The concept of "human rights" are things that are inherent and inalienable, even IF the governments DONT grant them, they still exist. In the US, the only real technological right I can think of comes from the second amendment, and even that is VERY broad compared to The Internet ("arms" would be more or less on the order of specificity as "the press").

In the US, I think the Internet should generally be considered The Press, and as such is already covered by the First Amendment and doesn't need some sort of special protection. I'm less familiar with all the nooks and crannies of the UN Declaration.
posted by wildcrdj at 1:53 PM on January 5, 2012 [2 favorites]


Utterly stupid article, manages to focus so completely on semantics that there's virtually no humanity in it at all.

I would agree.

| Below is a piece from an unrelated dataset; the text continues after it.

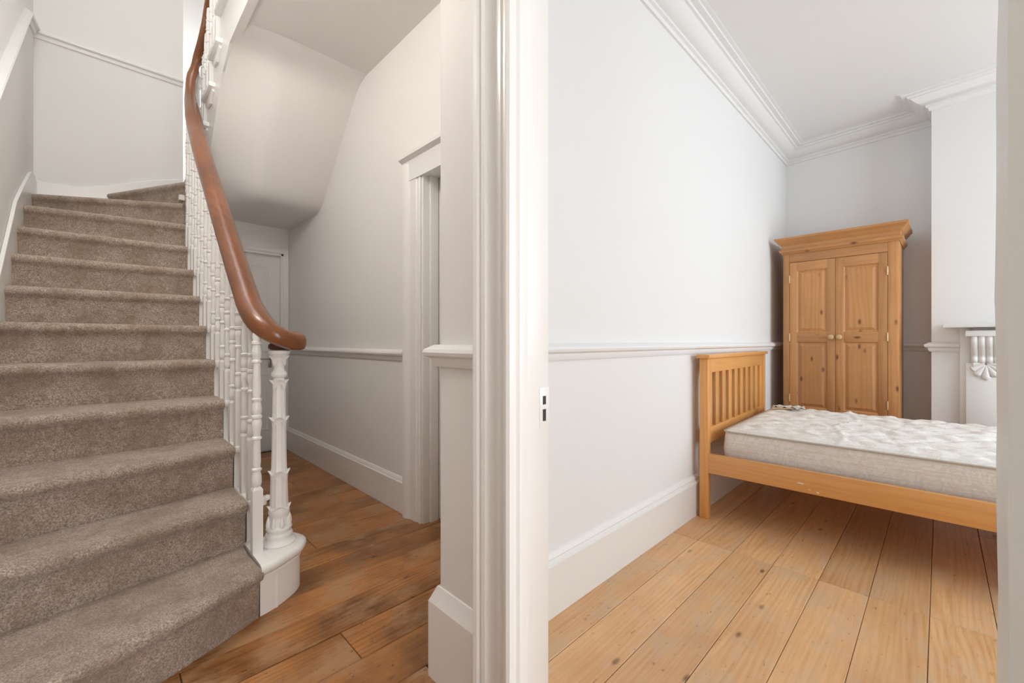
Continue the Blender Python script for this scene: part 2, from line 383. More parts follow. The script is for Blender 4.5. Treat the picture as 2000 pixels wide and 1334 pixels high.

It's hair-splitty and persnickety for the sake of being persnickety.

Internet access IS a human right. (Or it should be; two different animals.)
posted by blucevalo at 2:00 PM on January 5, 2012 [1 favorite]


I don't think he's disagreeing with the premise, just with the idea of writing laws explicitly labeling technology in and of itself as a human right

Exactly! There are numerous examples wherein the legal system has enshrined specific technology into laws when really it should have been going after more general principles. This is why the FBI needs a warrant to tap your telephone, but not your Skype call. Idiotic.
posted by qxntpqbbbqxl at 2:32 PM on January 5, 2012 [2 favorites]


Kind of surprised this many people find a distinction between positive and negative rights, as well as which positive and which negative rights we should have as humans, as "hair-splitty". To me there's a huge distinction between "we need to protect a person's right to access the internet from governments or corporations that would try to prevent that person from exercising their right to free speech, free association and free press through this medium" and "we need to provide each person with access to the internet as a basic human right for reasons of equality and fairness because you can't have free speech, free association, or free press without it".

When you have the idea of a "right", and that right is either positive or negative, then it is literally a semantic argument as we try to determine whether the right is positive, negative, or even exists at all.
posted by TheFlamingoKing at 3:46 PM on January 5, 2012


Is it possible that an internal discussion is taking place at Google about whether and how long they want to continue to provide search, and all those other goodies, free of charge?

No. It is not possible at all.
posted by graphnerd at 4:21 PM on January 5, 2012


As a historical matter, Cerf is wrong. Universal access to forms of technology is a right that has been enshrined in law, one notable example being regulations that forced telco companies to bring telephone service to rural areas, which improved the quality of life for millions of people.

You didn't read the whole editorial. Cerf actually spends some time addressing your exact point & ends up conceding that a much stronger case exists for Internet access as a civil right (belonging to all citizens & other qualified residents within a technological nation such as ours) than a human one that must be provided to all people everywhere.
What about the claim that Internet access is or should be a civil right? The same reasoning above can be applied here — Internet access is always just a tool for obtaining something else more important — though the argument that it is a civil right is, I concede, a stronger one than that it is a human right. Civil rights, after all, are different from human rights because they are conferred upon us by law, not intrinsic to us as human beings.

While the United States has never decreed that everyone has a “right” to a telephone, we have come close to this with the notion of “universal service” — the idea that telephone service (and electricity, and now broadband Internet) must be available even in the most remote regions of the country. When we accept this idea, we are edging into the idea of Internet access as a civil right, because ensuring access is a policy made by the government.